• **Given instruction**: Leave out the pictures and restate the rest of the data exactly.
##########
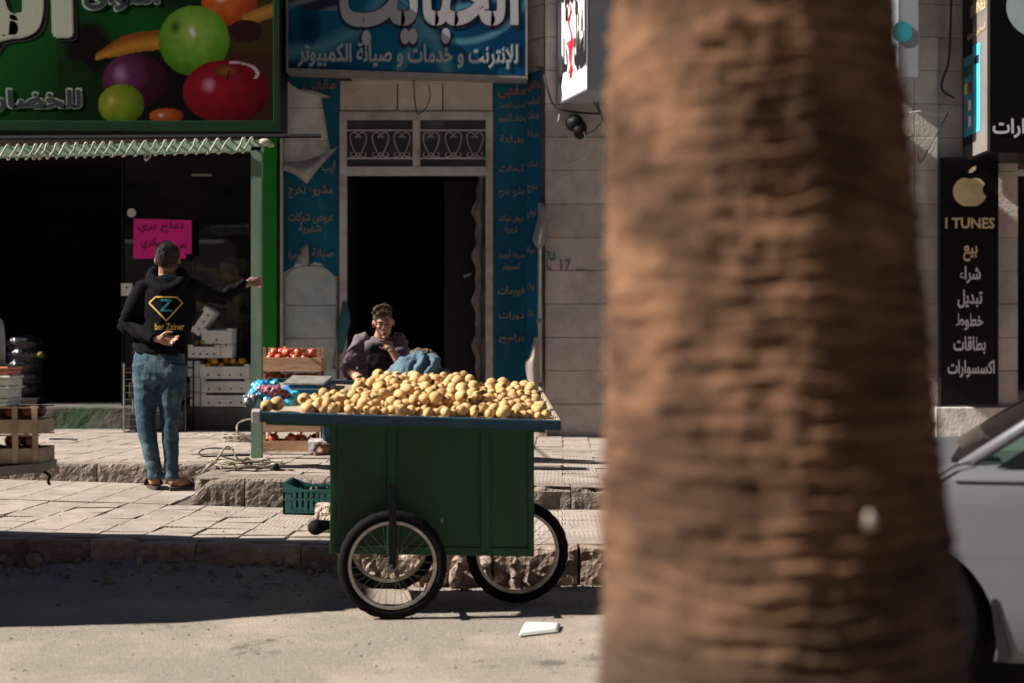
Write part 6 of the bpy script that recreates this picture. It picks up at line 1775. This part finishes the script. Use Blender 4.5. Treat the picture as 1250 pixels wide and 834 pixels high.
# wrapped pile inside the left of the shop
wrap = mat('black_wrap', (.02, .021, .025), (.04, .042, .05), 6, .25, .6, 18, spec=.6)
bm = BM()
for k in range(7): ell(bm, P(30 + 4 * sin(k * 2.1), 418 + k * 14, 14.9), (.20 + .03 * sin(k), .2, .10))
o = fuse('wrapped_sack', bm, wrap, None, .015, 2, lambda p: .015 * noise.noise(p * 10) + .008 * noise.noise(p * 30)); tag(o, 'tall sack pile wrapped in shiny black plastic inside the shop doorway', 'sack')
bm = BM(); ell(bm, P(50, 433, 14.7), (.035, .03, .03)); o = mesh_obj('lemon', bm, mat('lemon_skin', (.16, .11, .01)), smooth=True); tag(o, 'single dim yellow lemon beside the black wrapped sack pile', 'fruit')
pl_ = thing('shop_pallet', 'dark pallet lifting the black wrapped sack pile in the doorway', 'pallet', P(30, 500, 14.9))
for k in range(4): bx('plank', P(2, 0, 14.9).x, P(56, 0, 14.9).x, 14.62 + k * .14, 14.72 + k * .14, IZ, IZ + .06, mat('dark_wood', (.05, .035, .025)), pl_)

# ================================================================== LEFT STALL
sl_ = thing('market_cart', 'low grey metal cart bed carrying pale crates of dark tomatoes at the kerb', 'cart', (-3.0, 6.8, 0))
LD = 6.42
bm = BM(); prism(bm, [P(-330, 596, LD), P(48, 566, LD), P(48, 577, LD), P(-330, 612, LD)], (0, .25, 0)); mesh_obj('bed', bm, grey_metal, sl_)
bx('body', -3.9, -2.72, LD + .04, LD + .22, .26, .49, mat('dull_blue_paint', (.04, .07, .10), (.07, .10, .13), 5, .6), sl_, .006)
for x in (-3.6, -3.0):
    for y in (LD - .02, LD + .30):
        bm = BM(); lathe(bm, [(.17, -.015), (.21, -.02), (.22, 0), (.21, .02), (.17, .015)], (x, y, .22), 'Y', 32); w = mesh_obj('wheel', bm, rubber, sl_, smooth=True)
        bm = BM(); lathe(bm, [(.02, -.02), (.17, -.012), (.17, .012), (.02, .02)], (x, y, .22), 'Y', 24); mesh_obj('rim', bm, grey_metal, w)
    bm = BM(); tube(bm, [(x, LD + .03, .22), (x, LD + .31, .22)], .014, 6); mesh_obj('axle', bm, black_m, sl_)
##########
• **Task result**:
Write part 6 of the bpy script that recreates this picture. It picks up at line 1775. This part finishes the script. Use Blender 4.5. Treat the picture as 1250 pixels wide and 834 pixels high.
# wrapped pile inside the left of the shop
wrap = mat('black_wrap', (.02, .021, .025), (.04, .042, .05), 6, .25, .6, 18, spec=.6)
bm = BM()
for k in range(7): ell(bm, P(30 + 4 * sin(k * 2.1), 418 + k * 14, 14.9), (.20 + .03 * sin(k), .2, .10))
o = fuse('wrapped_sack', bm, wrap, None, .015, 2, lambda p: .015 * noise.noise(p * 10) + .008 * noise.noise(p * 30)); tag(o, 'tall sack pile wrapped in shiny black plastic inside the shop doorway', 'sack')
bm = BM(); ell(bm, P(50, 433, 14.7), (.035, .03, .03)); o = mesh_obj('lemon', bm, mat('lemon_skin', (.16, .11, .01)), smooth=True); tag(o, 'single dim yellow lemon beside the black wrapped sack pile', 'fruit')
pl_ = thing('shop_pallet', 'dark pallet lifting the black wrapped sack pile in the doorway', 'pallet', P(30, 500, 14.9))
for k in range(4): bx('plank', P(2, 0, 14.9).x, P(56, 0, 14.9).x, 14.62 + k * .14, 14.72 + k * .14, IZ, IZ + .06, mat('dark_wood', (.05, .035, .025)), pl_)

# ================================================================== LEFT STALL
sl_ = thing('market_cart', 'low grey metal cart bed carrying pale crates of dark tomatoes at the kerb', 'cart', (-3.0, 6.8, 0))
LD = 6.42
bm = BM(); prism(bm, [P(-330, 596, LD), P(48, 566, LD), P(48, 577, LD), P(-330, 612, LD)], (0, .25, 0)); mesh_obj('bed', bm, grey_metal, sl_)
bx('body', -3.9, -2.72, LD + .04, LD + .22, .26, .49, mat('dull_blue_paint', (.04, .07, .10), (.07, .10, .13), 5, .6), sl_, .006)
for x in (-3.6, -3.0):
    for y in (LD - .02, LD + .30):
        bm = BM(); lathe(bm, [(.17, -.015), (.21, -.02), (.22, 0), (.21, .02), (.17, .015)], (x, y, .22), 'Y', 32); w = mesh_obj('wheel', bm, rubber, sl_, smooth=True)
        bm = BM(); lathe(bm, [(.02, -.02), (.17, -.012), (.17, .012), (.02, .02)], (x, y, .22), 'Y', 24); mesh_obj('rim', bm, grey_metal, w)
    bm = BM(); tube(bm, [(x, LD + .03, .22), (x, LD + .31, .22)], .014, 6); mesh_obj('axle', bm, black_m, sl_)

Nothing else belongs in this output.